Walker Anderson, Region Manager of Sales and Marketing, Comcast Cable

By Walker Anderson

A few weeks back, I tried to find a t-shirt with the phrase: “Just unplug it, and plug it back in.”

There seemed to be some odd, geeky, comedy to sporting the world’s most coveted self-help tech tip.  Of course, the industry term is “power-cycling,” and it’s a quick-fix step we routinely take with most of the gear that helps us play and work.

Indeed, it has become second nature for any electronics issue. If I’m hungry, I’ll eat; if my screen freezes up, I’ll power-cycle my device. Customers scoff at service professionals when they recommend it, because it’s widely considered a pre-contact ‘given.’ That said, imagine quantifying the customer service interactions it eliminates for TV providers and customers. Think of how many times you have power-cycled your equipment in the past year. Now imagine that each instance compelled a call center interaction at $1 each. Finally, scale your rough sample against the 95M+ pay TV subscriber industry.

That cocktail napkin-math should illustrate the value of empowering customers to self-resolve. For the telecom industry, a wave of new tools is being deployed to push this opportunity forward for the benefit of everyone.

Cox Communications offers a mobile-friendly web-portal, “COX Support,” that allows customers to navigate guided tutorials and videos for many product issues.  U-verse offers “Ufix,” a similar online resource, and Charter and others offer comparable troubleshooting platforms.  Common capabilities include access to popular product walkthroughs, multimedia to assist content clarity, live chat support and search functionality with exact and subtopic results. Xfinity leverages these tools across multiple platforms under the “My Account” moniker. My Account can be found online, as a stand-alone mobile app and on the X1 Entertainment Operating System as an IPG app. Cox and Xfinity are among providers that have built in real-time system response capabilities, as well. Through them, users have the ability to send refresh signals to their boxes, see estimated resolution time in the event of neighborhood plant work and schedule a customer service call to a convenient time and number.

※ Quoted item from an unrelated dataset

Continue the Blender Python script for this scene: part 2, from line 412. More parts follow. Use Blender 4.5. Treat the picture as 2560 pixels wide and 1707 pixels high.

The only thing standing between these tools and their intended users is awareness that the tools exist.  In other words, service innovation is ahead of adoption rates. For that reason, it is an important moment for customer experience platforms in the industry. ROI on new apps, gear and features is being limited by a gap in customer knowledge. Providers have equal onus to improve ease of use and resolution as they do to roll-out fantastic new products and features.

Self-resolution innovations are not limited to reactive troubleshooting tools. For instance, platforms are being enhanced to expand the types of data they aggregate.  That new performance information is being modeled to guide decisions on real-time and future technology improvements. Additionally, these platforms employ interactive design elements that assist the user in bridging the knowledge gap so that customers can more easily intuit their functions. Industry-leading interactive entertainment platforms and apps use on-screen tips, video tutorials, accessibility components, content multipathing and customized recommendations to ensure a richer customer experience. Examples of this can be found in feature update messages on U-verse welcome screens, in “Tips and Tricks for X1” app on the Xfinity X1 Entertainment Operating System and in a variety of other tactics from an array of providers.

The end result of all of these self-resolution tools is on-demand knowledge and/or resources that can help avoid a professional customer service interaction. From there, fewer performance issues turn into negative experiences, positive swings in customer satisfaction emerge and competitive churn is reduced.

Now that the platforms are out there and evolving, the challenge becomes raising awareness. They may never reach the status of “unplug it and plug it back in,” but they can and will become the first customer troubleshooting step for cable/TV customers.

(Walker Anderson is Region Manager of Sales and Marketing, Comcast Cable. He was named one of Cablefax’s Overachievers Under 30 in 2014.)